* [What you will do]
Go through the listing and return every line with "from" in it.

- - - - -

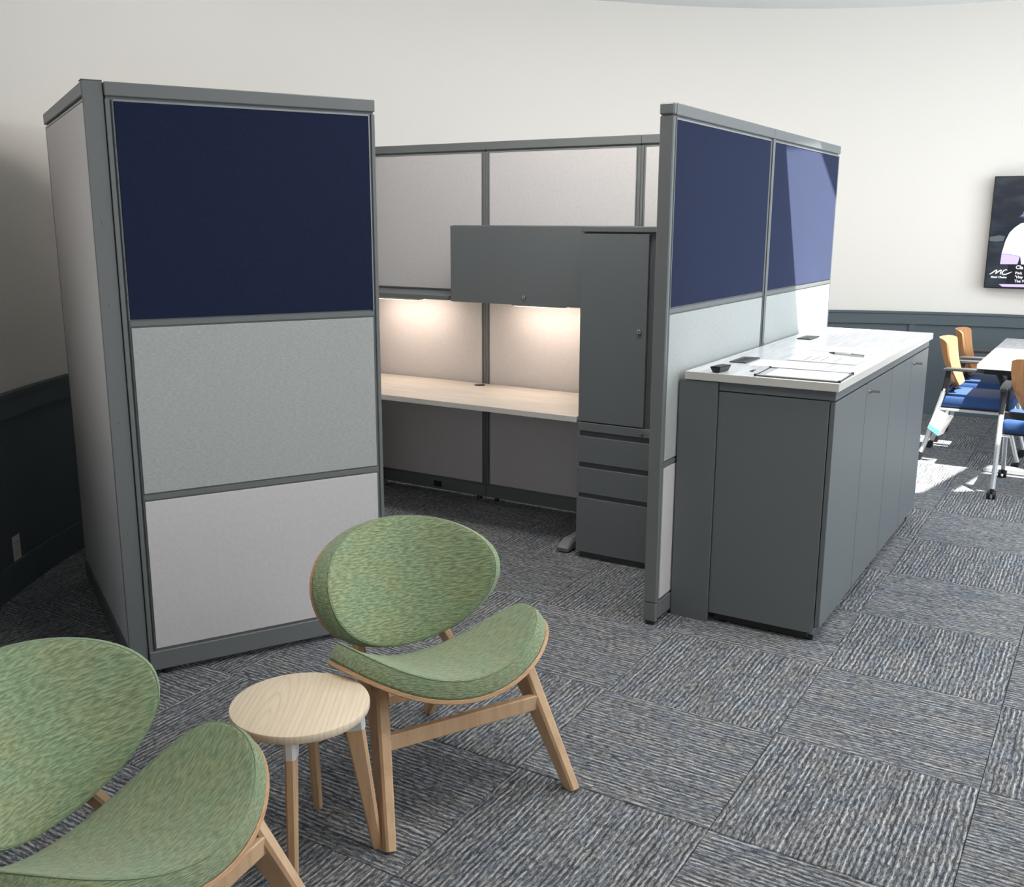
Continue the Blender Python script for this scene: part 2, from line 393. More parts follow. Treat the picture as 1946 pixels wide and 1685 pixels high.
# receding panel at far left
aB = math.atan2(-.48, .877)
farB = (-2.909+1.195*-.877, 2.144+1.195*.48)
panel('white fabric partition panel at far left, receding from the corner post towards the round wall', farB, aB, 1.178, white1, left=.012, right=.012)
panel('white cubicle side panel hidden behind the far-left panel, nearest the corner post', (-3.95, 2.788), PI/2, 1.0, white1)
panel('white cubicle side panel at the back left, beside the desk end', (-3.95, 3.789), PI/2, 1.0, white1)
c1 = panel('white partition panel at the back above the open wall shelf', (-4.062, 4.841), 0, .936, white1)
bx('socket_cover', BLACK, c1, .555, .615, -.004, 0, .035, .072, bev=.002)
panel('white partition panel at the back behind the overhead cabinet', (-3.124, 4.841), 0, .942, white1)
panel('narrow white partition panel at the back above the tall tower cabinet', (-2.180, 4.841), 0, .622, white1)
threeD = [(.0, FW), (.676, FG), (1.291, FN)]
pD1 = panel('near right-hand partition panel with a shaded navy tile, its free end by the tower cabinet',
      (-1.499, 3.632), PI/2, 1.206, threeD, left=.010, right=.028)
pD2 = panel('far right-hand partition panel whose navy tile catches the sunlight', (-1.499, 4.842), PI/2, 1.27, threeD, left=.026, right=.010)
# end cover of the near right panel
t = thing('end_cover', 'grey end trim post capping the free near end of the right-hand partition', 'post', (-1.5265, 3.622, 0), 0)
bx('post_cover', MGP, t, -.028, .028, -.012, .009, .094, PH-.046, bev=.004)
bx('post_foot', MGP, t, -.028, .028, -.012, .009, .012, .092, bev=.004)
bx('post_cap', MGP, t, -.0305, .0305, -.014, .0095, PH-.044, PH, bev=.006)
bm = B(); cyl(bm, (0, 0, 0), (0, 0, .014), .02, .02, 16); obj('levelling_foot', bm, BLACK, t)
# wider post strip between D1 and D2
t = thing('joint_post', 'slim grey joint strip between the two right-hand navy partition panels', 'post', (-1.499, 4.840, 0), 0)
bx('post_cover', MGP, t, .0012, .0045, -.014, .014, 1.05, PH-.046, bev=.001)

# ------------------------------------------------------------------ desk, shelf, overhead cabinet, tower
t = thing('standing_desk', 'pale wood-grain desk inside the cubicle under the open shelf and overhead cabinet', 'desk', (-3.06, 4.52, 0))
dx0, dx1, dy0, dy1 = -.86, .868, -.315, .300
bm = B(); box(bm, dx0, dx1, dy0, dy1, .682, .710, bev=.002); dt = obj('desk_top', bm, LAM_D, t)
bx('edge_band', LAM_E, dt, dx0, dx1, dy0-.0015, dy0+.0005, .6825, .7085)
bm = B(); cyl(bm, (-.05, .235, .708), (-.05, .235, .7125), .033, .031, 24); gm = obj('grommet', bm, BLACK, t)
bm = B(); cyl(bm, (-.05, .235, .7125), (-.05, .235, .7132), .022, .022, 20); obj('grommet_slot', bm, DGREY, gm)
STEELG = mat('grey_steel', (.24, .25, .26), .4, .2)
for sx in (-.82, .79):
    bm = B(); box(bm, sx-.035, sx+.035, -.02, .05, .05, .66, bev=.004); lg = obj('leg', bm, STEELG, t)
    bm = B(); loft(bm, [(sx, -.295, .016), (sx, -.275, .022), (sx, -.23, .032), (sx, .24, .032), (sx, .29, .018)],
                   [(.066, .02), (.068, .036), (.07, .058), (.07, .058), (.066, .03)], (1, 0, 0)); obj('foot', bm, STEELG, lg)
bx('cross_beam', STEELG, t, -.82, .79, -.01, .03, .64, .682, bev=.003)

t = thing('wall_shelf', 'open grey metal wall shelf on the back partition, left of the overhead cabinet', 'shelf', (-3.595, 4.84, 1.211))
bx('shelf_board', MG, t, -.462, .462, -.358, -.006, .0, .024, bev=.002)
bx('back_rail', MGD, t, -.462, .462, -.022, -.006, .024, .036, bev=.001)
for s in (-1, 1): bx('bracket', MG, t, s*.462-.003, s*.462+.003, -.30, -.006, -.007, .0)

def lock(parent, x, y, z, face, r=.012):
    """small round key lock; face = outward direction"""
    bm = B(); f = Vector(face); p = Vector((x, y, z))
    cyl(bm, p, p+f*.007, r, r*.85, 20); cyl(bm, p+f*.007, p+f*.009, r*.62, r*.55, 20)
    o = obj('lock', bm, CHROME, parent, smooth='auto')
    bm = B(); s = Vector((0, 0, 1)); l = f.cross(s)
    q = p+f*.0095; vs = [bm.verts.new(q+l*a+s*b) for a, b in ((-.0015, -.005), (.0015, -.005), (.0015, .005), (-.0015, .005))]; bm.faces.new(vs)
    obj('keyhole', bm, BLACK, o); return o
t = thing('overhead_cabinet', 'grey overhead flip-door cabinet with a small round lock, above the desk', 'cabinet', (-2.652, 4.66, 1.205))
bx('body', MG, t, -.463, .461, -.165, .178, .0, .405, bev=.002)
d = bx('door', MG, t, -.463, .461, -.182, -.167, .002, .403, bev=.0018)
lock(d, 0, -.182, .042, (0, -1, 0))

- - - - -

* [Answer to the problem]
Continue the Blender Python script for this scene: part 2, from line 393. More parts follow. Treat the picture as 1946 pixels wide and 1685 pixels high.
panel('white fabric partition panel at far left, receding from the corner post towards the round wall', farB, aB, 1.178, white1, left=.012, right=.012)